── Data listing ──
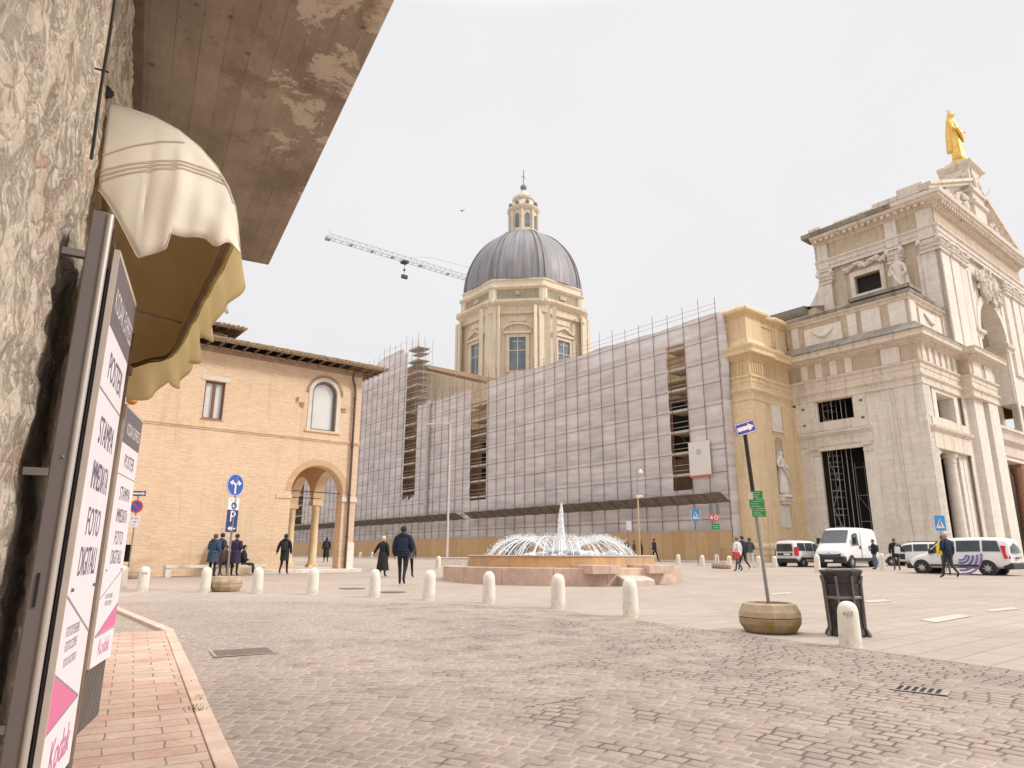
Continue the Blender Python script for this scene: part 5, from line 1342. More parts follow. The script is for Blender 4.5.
───
── Data listing ──
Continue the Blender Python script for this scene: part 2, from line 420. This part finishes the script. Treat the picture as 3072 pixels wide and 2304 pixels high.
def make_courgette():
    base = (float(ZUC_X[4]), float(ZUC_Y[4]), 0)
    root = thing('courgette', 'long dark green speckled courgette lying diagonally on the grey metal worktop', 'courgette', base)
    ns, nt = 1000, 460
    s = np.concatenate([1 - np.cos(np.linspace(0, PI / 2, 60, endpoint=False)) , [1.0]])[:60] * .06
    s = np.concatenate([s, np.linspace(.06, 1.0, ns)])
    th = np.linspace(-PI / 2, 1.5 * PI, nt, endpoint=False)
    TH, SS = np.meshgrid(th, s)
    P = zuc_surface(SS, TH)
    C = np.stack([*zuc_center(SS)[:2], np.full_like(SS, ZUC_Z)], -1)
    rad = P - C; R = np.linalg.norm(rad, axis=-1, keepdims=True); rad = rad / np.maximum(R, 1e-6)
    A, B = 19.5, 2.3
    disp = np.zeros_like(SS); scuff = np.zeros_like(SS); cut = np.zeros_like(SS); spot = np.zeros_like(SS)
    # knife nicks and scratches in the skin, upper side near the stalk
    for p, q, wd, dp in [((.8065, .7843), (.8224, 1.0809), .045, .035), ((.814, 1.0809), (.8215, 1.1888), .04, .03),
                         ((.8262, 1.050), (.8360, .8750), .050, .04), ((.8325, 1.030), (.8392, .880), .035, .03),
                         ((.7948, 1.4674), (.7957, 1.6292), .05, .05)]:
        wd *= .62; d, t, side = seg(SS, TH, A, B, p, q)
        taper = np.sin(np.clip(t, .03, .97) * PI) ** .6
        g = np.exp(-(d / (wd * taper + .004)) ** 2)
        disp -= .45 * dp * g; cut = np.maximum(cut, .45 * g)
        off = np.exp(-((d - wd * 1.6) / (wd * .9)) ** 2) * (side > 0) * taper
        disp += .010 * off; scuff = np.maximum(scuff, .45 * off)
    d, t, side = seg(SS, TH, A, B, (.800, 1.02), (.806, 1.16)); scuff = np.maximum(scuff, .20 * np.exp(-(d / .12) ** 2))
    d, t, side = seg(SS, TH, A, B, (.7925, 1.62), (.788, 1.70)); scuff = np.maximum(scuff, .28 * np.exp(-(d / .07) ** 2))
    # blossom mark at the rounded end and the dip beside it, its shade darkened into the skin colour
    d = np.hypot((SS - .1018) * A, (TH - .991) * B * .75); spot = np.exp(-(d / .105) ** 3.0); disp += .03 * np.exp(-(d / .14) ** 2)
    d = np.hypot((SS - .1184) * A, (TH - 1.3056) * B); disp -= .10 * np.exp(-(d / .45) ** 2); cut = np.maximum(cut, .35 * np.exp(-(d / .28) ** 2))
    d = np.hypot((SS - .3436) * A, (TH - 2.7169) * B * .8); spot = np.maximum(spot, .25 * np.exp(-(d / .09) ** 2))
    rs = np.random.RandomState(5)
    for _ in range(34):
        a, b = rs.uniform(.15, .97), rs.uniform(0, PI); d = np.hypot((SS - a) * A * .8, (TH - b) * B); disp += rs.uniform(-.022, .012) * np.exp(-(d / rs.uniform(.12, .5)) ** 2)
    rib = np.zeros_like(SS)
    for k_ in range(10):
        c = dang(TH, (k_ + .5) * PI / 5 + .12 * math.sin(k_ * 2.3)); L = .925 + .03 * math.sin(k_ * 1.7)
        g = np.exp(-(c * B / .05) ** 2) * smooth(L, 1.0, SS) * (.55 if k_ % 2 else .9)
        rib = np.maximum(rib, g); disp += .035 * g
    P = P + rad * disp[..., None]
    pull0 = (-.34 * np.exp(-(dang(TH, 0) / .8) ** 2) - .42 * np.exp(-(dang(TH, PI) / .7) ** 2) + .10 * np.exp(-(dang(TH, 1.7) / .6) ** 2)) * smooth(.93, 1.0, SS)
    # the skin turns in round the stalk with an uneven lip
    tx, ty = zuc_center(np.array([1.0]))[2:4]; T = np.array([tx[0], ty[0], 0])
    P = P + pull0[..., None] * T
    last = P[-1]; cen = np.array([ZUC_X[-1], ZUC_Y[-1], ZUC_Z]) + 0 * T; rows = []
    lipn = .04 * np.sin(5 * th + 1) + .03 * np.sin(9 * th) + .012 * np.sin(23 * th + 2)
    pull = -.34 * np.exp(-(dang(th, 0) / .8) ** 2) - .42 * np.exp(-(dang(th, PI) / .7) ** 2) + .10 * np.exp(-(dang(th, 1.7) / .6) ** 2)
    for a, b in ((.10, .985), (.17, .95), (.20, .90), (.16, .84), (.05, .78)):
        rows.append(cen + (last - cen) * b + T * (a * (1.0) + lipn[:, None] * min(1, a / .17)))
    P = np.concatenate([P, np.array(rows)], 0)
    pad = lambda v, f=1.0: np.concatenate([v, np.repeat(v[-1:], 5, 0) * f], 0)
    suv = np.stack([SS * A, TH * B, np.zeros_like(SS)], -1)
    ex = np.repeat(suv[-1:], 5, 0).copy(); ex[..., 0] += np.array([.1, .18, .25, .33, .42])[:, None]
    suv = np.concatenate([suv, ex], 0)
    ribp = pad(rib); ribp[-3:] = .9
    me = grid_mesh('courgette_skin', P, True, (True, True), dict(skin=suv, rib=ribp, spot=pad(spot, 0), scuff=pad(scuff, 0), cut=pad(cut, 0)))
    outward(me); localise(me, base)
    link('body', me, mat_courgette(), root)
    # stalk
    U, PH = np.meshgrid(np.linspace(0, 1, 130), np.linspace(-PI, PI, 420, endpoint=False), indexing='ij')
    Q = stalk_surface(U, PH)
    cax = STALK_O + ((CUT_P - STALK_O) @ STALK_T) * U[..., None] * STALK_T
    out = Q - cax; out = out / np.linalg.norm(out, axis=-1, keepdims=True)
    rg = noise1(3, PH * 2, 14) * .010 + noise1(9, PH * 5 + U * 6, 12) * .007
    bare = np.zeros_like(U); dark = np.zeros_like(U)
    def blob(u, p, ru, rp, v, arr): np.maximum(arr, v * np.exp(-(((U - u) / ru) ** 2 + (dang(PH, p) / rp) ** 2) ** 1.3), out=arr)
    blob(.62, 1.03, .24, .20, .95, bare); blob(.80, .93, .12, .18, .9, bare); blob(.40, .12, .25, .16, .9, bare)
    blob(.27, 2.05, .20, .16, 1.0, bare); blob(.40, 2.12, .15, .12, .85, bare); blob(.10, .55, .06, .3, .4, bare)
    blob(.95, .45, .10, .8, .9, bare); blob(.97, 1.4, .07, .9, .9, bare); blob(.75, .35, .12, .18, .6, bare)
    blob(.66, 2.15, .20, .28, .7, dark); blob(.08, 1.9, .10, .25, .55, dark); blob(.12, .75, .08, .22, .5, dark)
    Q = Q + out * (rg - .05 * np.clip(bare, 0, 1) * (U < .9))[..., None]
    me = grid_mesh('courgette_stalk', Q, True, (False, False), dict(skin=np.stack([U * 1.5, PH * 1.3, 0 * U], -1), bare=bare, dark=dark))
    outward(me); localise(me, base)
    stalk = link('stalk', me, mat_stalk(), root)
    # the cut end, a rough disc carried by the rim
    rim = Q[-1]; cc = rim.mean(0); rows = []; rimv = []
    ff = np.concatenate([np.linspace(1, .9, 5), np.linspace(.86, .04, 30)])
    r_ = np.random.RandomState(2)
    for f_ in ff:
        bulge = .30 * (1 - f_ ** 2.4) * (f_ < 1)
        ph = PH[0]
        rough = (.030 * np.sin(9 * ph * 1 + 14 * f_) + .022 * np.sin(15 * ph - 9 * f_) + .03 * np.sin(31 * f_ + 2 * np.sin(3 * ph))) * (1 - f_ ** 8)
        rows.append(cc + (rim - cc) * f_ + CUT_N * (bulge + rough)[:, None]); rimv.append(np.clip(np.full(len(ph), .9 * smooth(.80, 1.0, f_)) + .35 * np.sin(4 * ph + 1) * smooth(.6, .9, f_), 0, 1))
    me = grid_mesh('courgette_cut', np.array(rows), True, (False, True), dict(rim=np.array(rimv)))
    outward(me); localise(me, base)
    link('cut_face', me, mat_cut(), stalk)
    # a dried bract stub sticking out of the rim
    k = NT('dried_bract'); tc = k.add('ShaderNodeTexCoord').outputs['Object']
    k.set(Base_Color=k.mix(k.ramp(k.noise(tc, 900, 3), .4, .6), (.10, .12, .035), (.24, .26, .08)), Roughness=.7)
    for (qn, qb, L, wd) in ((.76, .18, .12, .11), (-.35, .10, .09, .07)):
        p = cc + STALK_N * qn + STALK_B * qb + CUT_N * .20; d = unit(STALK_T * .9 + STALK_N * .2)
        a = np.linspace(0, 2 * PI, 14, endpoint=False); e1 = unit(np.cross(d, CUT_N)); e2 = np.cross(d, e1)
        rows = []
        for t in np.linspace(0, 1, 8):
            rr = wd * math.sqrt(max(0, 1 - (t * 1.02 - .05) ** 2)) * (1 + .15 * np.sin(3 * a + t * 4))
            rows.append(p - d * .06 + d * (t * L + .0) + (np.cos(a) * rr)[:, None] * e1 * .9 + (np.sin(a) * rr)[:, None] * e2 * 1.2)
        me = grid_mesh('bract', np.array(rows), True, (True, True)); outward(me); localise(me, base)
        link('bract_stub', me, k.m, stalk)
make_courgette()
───
── Data listing ──
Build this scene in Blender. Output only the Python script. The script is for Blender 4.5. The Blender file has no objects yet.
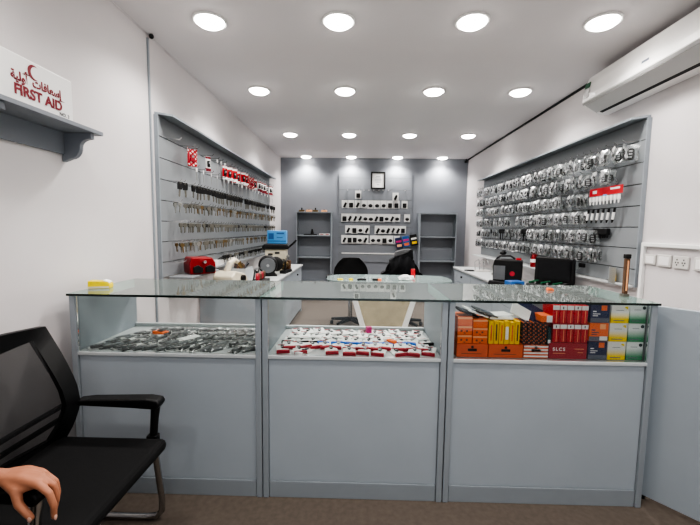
───
Filter the records for lines holding the string "part". Copy each one.

Continue the Blender Python script for this scene: part 5, from line 1342. More parts follow. The script is for Blender 4.5.
Continue the Blender Python script for this scene: part 2, from line 420. This part finishes the script. Treat the picture as 3072 pixels wide and 2304 pixels high.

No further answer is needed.